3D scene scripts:
▬▬▬▬▬▬
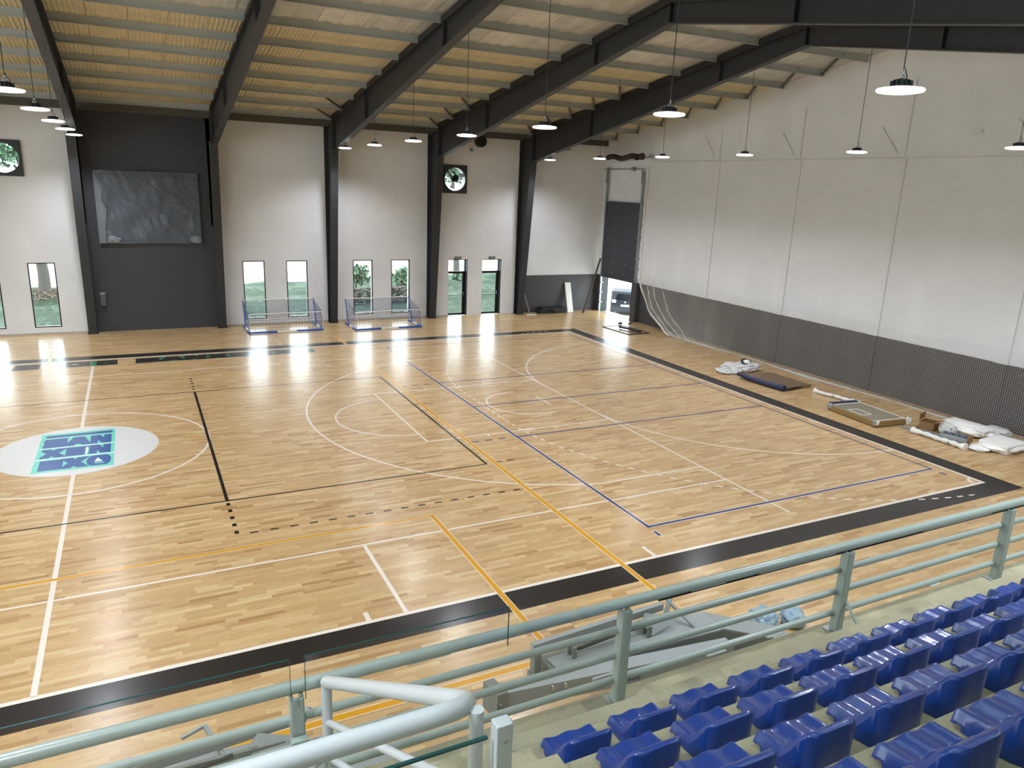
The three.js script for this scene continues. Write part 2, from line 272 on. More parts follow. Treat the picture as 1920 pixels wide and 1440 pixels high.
{
  const t = lettering(768, 1310, (g, w, h) => {
    g.fillStyle = TEAL; g.fillRect(0, 0, w, h);
    g.fillStyle = DEEP; g.fillRect(w * 0.06, h * 0.045, w * 0.9, h * 0.07);
    g.save(); g.beginPath(); g.rect(w * 0.05, h * 0.15, w * 0.91, h * 0.24); g.rect(w * 0.05, h * 0.43, w * 0.91, h * 0.23); g.rect(w * 0.05, h * 0.71, w * 0.91, h * 0.25); g.clip();
    g.fillRect(w * 0.06, h * 0.15, w * 0.3, h * 0.24); fatLetters(g, 'SAN', w * 0.05, h * 0.15, w * 0.91, h * 0.24, DEEP);
    fatLetters(g, 'XEN', w * 0.05, h * 0.43, w * 0.91, h * 0.23, DEEP); g.fillRect(w * 0.4, h * 0.44, w * 0.2, h * 0.2);
    g.fillRect(w * 0.07, h * 0.72, w * 0.29, h * 0.24); fatLetters(g, ' XO', w * 0.05, h * 0.71, w * 0.91, h * 0.25, DEEP); g.fillRect(w * 0.7, h * 0.73, w * 0.22, h * 0.21);
    g.restore();
    g.fillStyle = '#d9e6e2'; g.fillRect(0, h * 0.4, w, h * 0.018); g.fillRect(0, h * 0.675, w, h * 0.022);
    g.fillRect(w * 0.04, h * 0.132, w * 0.92, h * 0.006); g.fillRect(w * 0.62, h * 0.46, w * 0.03, h * 0.2);
    g.beginPath(); g.moveTo(w * 0.79, h * 0.77); g.lineTo(w * 0.86, h * 0.87); g.lineTo(w * 0.75, h * 0.87); g.fill(); g.fillStyle = TEAL; g.fillRect(w * 0.76, h * 0.89, w * 0.12, h * 0.025);
  });
  const m = phy('#ffffff', 0.4, { map: t, specularIntensity: 0.25, clearcoat: 0.7, clearcoatRoughness: 0.18 });
  part('court_emblem', new THREE.PlaneGeometry(1.66, 2.86).rotateX(-Math.PI / 2).translate(-0.03, 0.0026, 0.01), m, floor, 'teal and dark blue lettered emblem in the centre circle');
  const strip = lettering(2048, 240, (g, w, h) => { g.fillStyle = '#2f7a5c'; g.fillRect(0, 0, w, h); g.fillStyle = '#241f1f'; g.fillRect(6, 8, w * 0.118, h - 16); fatLetters(g, 'SANXENXO', 6, 8, w - 12, h - 16, '#241f1f'); });
  part('court_lettering', new THREE.PlaneGeometry(6.4, 0.76).rotateX(-Math.PI / 2).translate(4.54, 0.0026, -9.43), phy('#ffffff', 0.4, { map: strip, specularIntensity: 0.25, clearcoat: 0.7, clearcoatRoughness: 0.18 }), floor, 'dark lettering along the far sideline');
  const s2 = lettering(512, 240, (g, w, h) => { g.fillStyle = '#241f1f'; g.fillRect(0, 0, w, h); g.fillStyle = '#2f7a5c'; g.fillRect(w * 0.46, 0, w * 0.13, h); g.strokeStyle = '#2f6a50'; g.lineWidth = 10; g.strokeRect(w * 0.74, h * 0.35, w * 0.22, h * 0.3); g.fillStyle = '#8fa09a'; g.fillRect(w * 0.12, h * 0.4, w * 0.12, h * 0.2); });
  part('court_lettering', new THREE.PlaneGeometry(1.62, 0.76).rotateX(-Math.PI / 2).translate(-0.05, 0.0026, -9.43), phy('#ffffff', 0.4, { map: s2, specularIntensity: 0.25, clearcoat: 0.7, clearcoatRoughness: 0.18 }), floor);
  part('court_lettering', slabFlat([[-2.35, -9.8], [-1.62, -9.8], [-1.62, -9.05], [-2.42, -9.05], [-2.42, -9.3]], 0.0006, 0.0026), M.band, floor);
}

// ---------------------------------------------------------------- WALLS
function holed(outer, holes, depth) {
  const s = new THREE.Shape(outer.map((p) => new THREE.Vector2(...p)));
  for (const h of holes) {
    const p = new THREE.Path();
    if (h.r) p.absarc(h.x, h.y, h.r, 0, TAU, true); else { p.moveTo(h[0], h[2]); p.lineTo(h[0], h[3]); p.lineTo(h[1], h[3]); p.lineTo(h[1], h[2]); p.closePath(); }
    s.holes.push(p);
  }
  return new THREE.ExtrudeGeometry(s, { depth, bevelEnabled: false, curveSegments: 28 });
}
const WIN = [[-14.06, -13.1], [-12.17, -11.2], [-4.23, -3.27], [-2.29, -1.32], [5.93, 6.89], [7.85, 8.81], [10.97, 11.94], [12.88, 13.83]], DOORS = [[15.91, 16.97], [17.8, 18.9]];
const FANS = [[16.17, 6.87], [-2.64, 6.97]];
const wallFar = single('wall_far', uvBox(holed([[-25, 0], [25, 0], [25, 9.9], [-25, 9.9]], [...WIN.map((w) => [w[0], w[1], 0.28, 2.93]), ...DOORS.map((w) => [w[0], w[1], 0.001, 2.91]), ...FANS.map(([x, y]) => ({ x, y, r: 0.56 }))], 0.36).translate(0, 0, -15.86)), M.wall, 'white painted far wall with tall narrow windows between dark steel columns', 'wall', null, 'structure');
part('dark_bay', bx(-0.25, 4.95, 0, 8.95, -15.5, -15.46), M.panel, wallFar, 'charcoal painted wall bay behind the sheeted board');
part('dark_dado', bx(20.1, 24.96, 0, 2.02, -15.5, -15.47), M.dado, wallFar, 'charcoal dado in the far right corner');
part('skirting', [bx(-25, -0.4, 0, 0.06, -15.5, -15.48), bx(5.1, 15.9, 0, 0.06, -15.5, -15.48)], std('#b9b2aa', 0.6), wallFar);
{
  const g = holed([[-16, 0], [22, 0], [22, 10.2], [2.6, 12.4], [-16, 9.9]], [[-14.95, -11.82, 0.001, 4.0]], 0.36).rotateY(-Math.PI / 2);   // x of the shape becomes z
  const wallRight = single('wall_right', uvBox(g.translate(25.36, 0, 0)), M.wall, 'long white end wall with a charcoal dado behind the hanging net', 'wall', null, 'structure');
  part('dark_dado', bx(24.965, 25.02, 0, 2.0, -11.75, 16.2), M.dado, wallRight, 'charcoal dado at the foot of the end wall');
  part('dark_dado', bx(24.965, 25.02, 0, 2.02, -15.5, -15.02), M.dado, wallRight);
  part('wall_ledge', bx(24.985, 25.02, 8.04, 8.1, -15.5, 16.2), M.wall, wallRight);
  for (const z of [-6.5, -1.95, 2.55, 7.1, 11.65]) {
    part('pilaster', bx(24.94, 25.02, 2.0, 8.02, z - 0.21, z + 0.21), M.wall, wallRight);
    part('dark_pilaster', bx(24.92, 25.02, 0, 2.0, z - 0.21, z + 0.21), M.dado, wallRight);
    part('wall_post', bx(24.94, 25.02, 8.12, 10.9 + (z < 2.6 ? 0.138 : -0.15) * (z - 2.6) - 0.3, z - 0.12, z + 0.12), M.wall, wallRight);
    part('wall_brace', beam([24.9, 8.2, z - 0.15], [24.98, 9.1, z - 0.95], 0.03, 0.03), M.wall, wallRight);
  }
  part('dark_pilaster', bx(24.7, 25.02, 0, 2.02, -11.78, -11.35), M.dado, wallRight);
  part('wall_vent', rb(0.04, 0.12, 0.3, 24.95, 8.8, 5.0), M.wall, wallRight);
}
const LEFTWIN = [[-15, -8], [-7, 0], [1, 8], [9, 16]];
const wallLeft = single('wall_left', uvBox(holed([[-16, 0], [22, 0], [22, 10.2], [2.6, 12.4], [-16, 9.9]], LEFTWIN.map((w) => [w[0], w[1], 2.5, 9]), 0.36).rotateY(-Math.PI / 2).translate(-25, 0, 0)), M.wall, 'white end wall at the far left of the hall', 'wall', null, 'structure');
const BACKWIN = [[-23, -16], [-15, -8]];
const wallNear = single('wall_near', uvBox(holed([[-25, 0], [25, 0], [25, 10], [-25, 10]], BACKWIN.map((w) => [w[0], w[1], 3.6, 9.6]), 0.36).translate(0, 0, 22)), M.wall, 'white wall with high windows behind the stand', 'wall', null, 'structure');
let wn = 0, dn = 0;
for (const [a, b] of WIN) {
  const w = thing('window_' + (++wn), ['tall narrow window between columns, dark framed, far left end', 'tall narrow dark framed window, second at the far left end', 'tall narrow window cut off by the left edge of the picture', 'tall narrow window showing a tree trunk and leaf litter', 'tall narrow window behind the left half of the left goal', 'tall narrow window behind the right half of the left goal', 'tall narrow window behind the left half of the right goal, rubble wall outside', 'tall narrow window behind the right half of the right goal'][wn - 1], 'window', [0, 0, 0], 0, null, 'structure');
  const f = 0.045, z0 = -15.58, z1 = -15.5;
  part('window_frame', [bx(a, a + f, 0.28, 2.93, z0, z1), bx(b - f, b, 0.28, 2.93, z0, z1), bx(a, b, 0.28, 0.28 + f, z0, z1), bx(a, b, 2.93 - f, 2.93, z0, z1)], M.alu, w);
  part('pane', bx(a + f, b - f, 0.28 + f, 2.93 - f, -15.548, -15.54), M.glass, w);
}
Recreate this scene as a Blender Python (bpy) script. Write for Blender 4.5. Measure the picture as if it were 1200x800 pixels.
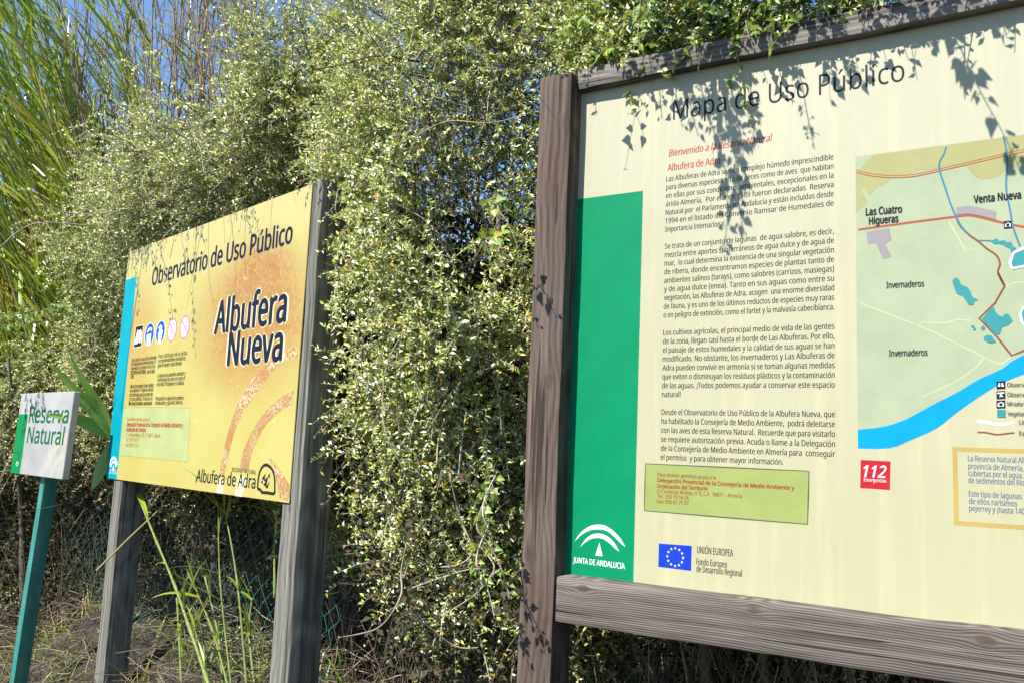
import bpy, bmesh, math, random
import numpy as np
from mathutils import Vector, Matrix, noise as mnoise

random.seed(7)
rng = np.random.default_rng(11)
S = bpy.context.scene
COL = S.collection
for o in list(bpy.data.objects):
    bpy.data.objects.remove(o)

# ------------------------------------------------------------------ camera
FPX = 1021.0                       # focal length for a 1200 px wide picture
def unit(v):
    v = np.asarray(v, float)
    return v / np.linalg.norm(v)
_up = unit([335.0, 7900.0, -FPX])
_fw = np.array([0, 0, -1.0]); _fw = unit(_fw - _up * _fw.dot(_up))
_rt = np.cross(_fw, _up)
RM = np.array([_rt, _fw, _up])     # world <- camera
CAM = np.array([0, 0, 1.6])
cd = bpy.data.cameras.new('camera')
cam = bpy.data.objects.new('camera', cd); COL.objects.link(cam)
cd.sensor_fit = 'HORIZONTAL'; cd.sensor_width = 36; cd.lens = 36 * FPX / 1200
cd.clip_start = 0.05; cd.clip_end = 2000
M4 = Matrix.Identity(4)
for i in range(3):
    for j in range(3):
        M4[i][j] = RM[i][j]
M4.translation = Vector(CAM)
cam.matrix_world = M4
S.camera = cam

# ------------------------------------------------------------------ light
SUN_H = unit([-0.775, -0.632]); SUN_EL = math.radians(50)
SUN = np.array([SUN_H[0] * math.cos(SUN_EL), SUN_H[1] * math.cos(SUN_EL), math.sin(SUN_EL)])
W = bpy.data.worlds.new('World'); S.world = W; W.use_nodes = True
wt = W.node_tree; wt.nodes.clear()
sky = wt.nodes.new('ShaderNodeTexSky'); sky.sky_type = 'NISHITA'; sky.sun_disc = False
sky.sun_elevation = SUN_EL; sky.sun_rotation = math.atan2(SUN_H[0], SUN_H[1])
sky.air_density = 1.25; sky.dust_density = 0.0; sky.ozone_density = 8.0
bgn = wt.nodes.new('ShaderNodeBackground'); bgn.inputs[1].default_value = 0.10
wo = wt.nodes.new('ShaderNodeOutputWorld')
wt.links.new(sky.outputs[0], bgn.inputs[0]); wt.links.new(bgn.outputs[0], wo.inputs[0])
sl = bpy.data.lights.new('sun', 'SUN'); sl.energy = 5.0; sl.angle = math.radians(0.5); sl.color = (1, 0.955, 0.88)
so = bpy.data.objects.new('sun', sl); COL.objects.link(so)
so.rotation_euler = Vector(-SUN).to_track_quat('-Z', 'Y').to_euler()
so.location = (-4, -4, 8)
S.view_settings.view_transform = 'Standard'; S.view_settings.look = 'None'
S.view_settings.exposure = 1.1; S.view_settings.gamma = 1; S.view_settings.use_curve_mapping = False
S.render.engine = 'CYCLES'
S.cycles.max_bounces = 6; S.cycles.diffuse_bounces = 3; S.cycles.glossy_bounces = 2; S.cycles.transmission_bounces = 3

# ------------------------------------------------------------------ helpers
def tag(o, label=None, cat=None, group=None, kind=None):
    if label: o['label'] = label
    if cat: o['category'] = cat
    if group: o['group'] = group
    if kind: o['kind'] = kind
    return o

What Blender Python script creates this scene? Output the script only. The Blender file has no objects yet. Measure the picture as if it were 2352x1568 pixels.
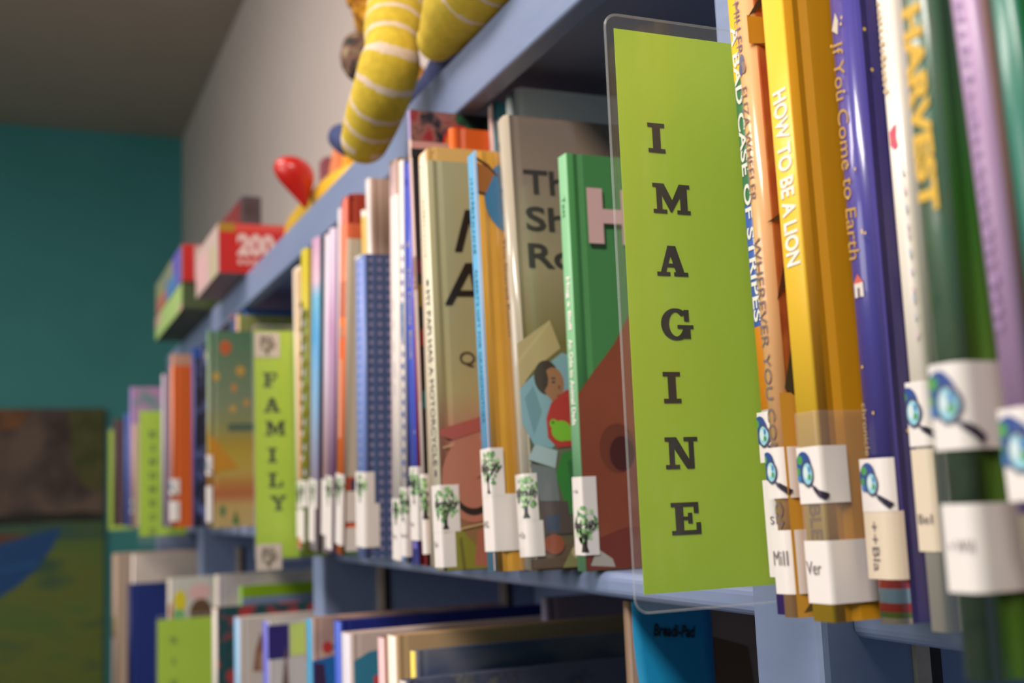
▬▬▬▬▬▬
# Directions for this task:
Above are some records; quote exactly and only the lines that begin at the line containing "Recreate this scene" and stop after the line containing "S.camera = cam", leaving out the pictures.

# Solution:
Recreate this scene as a Blender Python (bpy) script. Write for Blender 4.5. Measure the picture as if it were 1200x800 pixels.
import bpy, bmesh, math, random
import numpy as np
from mathutils import Vector, Matrix, noise as mnoise

random.seed(7)
rng = np.random.default_rng(11)
S = bpy.context.scene
COL = S.collection
for o in list(bpy.data.objects):
    bpy.data.objects.remove(o)

# ------------------------------------------------------------------ camera
FPX = 1021.0                       # focal length for a 1200 px wide picture
def unit(v):
    v = np.asarray(v, float)
    return v / np.linalg.norm(v)
_up = unit([335.0, 7900.0, -FPX])
_fw = np.array([0, 0, -1.0]); _fw = unit(_fw - _up * _fw.dot(_up))
_rt = np.cross(_fw, _up)
RM = np.array([_rt, _fw, _up])     # world <- camera
CAM = np.array([0, 0, 1.6])
cd = bpy.data.cameras.new('camera')
cam = bpy.data.objects.new('camera', cd); COL.objects.link(cam)
cd.sensor_fit = 'HORIZONTAL'; cd.sensor_width = 36; cd.lens = 36 * FPX / 1200
cd.clip_start = 0.05; cd.clip_end = 2000
M4 = Matrix.Identity(4)
for i in range(3):
    for j in range(3):
        M4[i][j] = RM[i][j]
M4.translation = Vector(CAM)
cam.matrix_world = M4
S.camera = cam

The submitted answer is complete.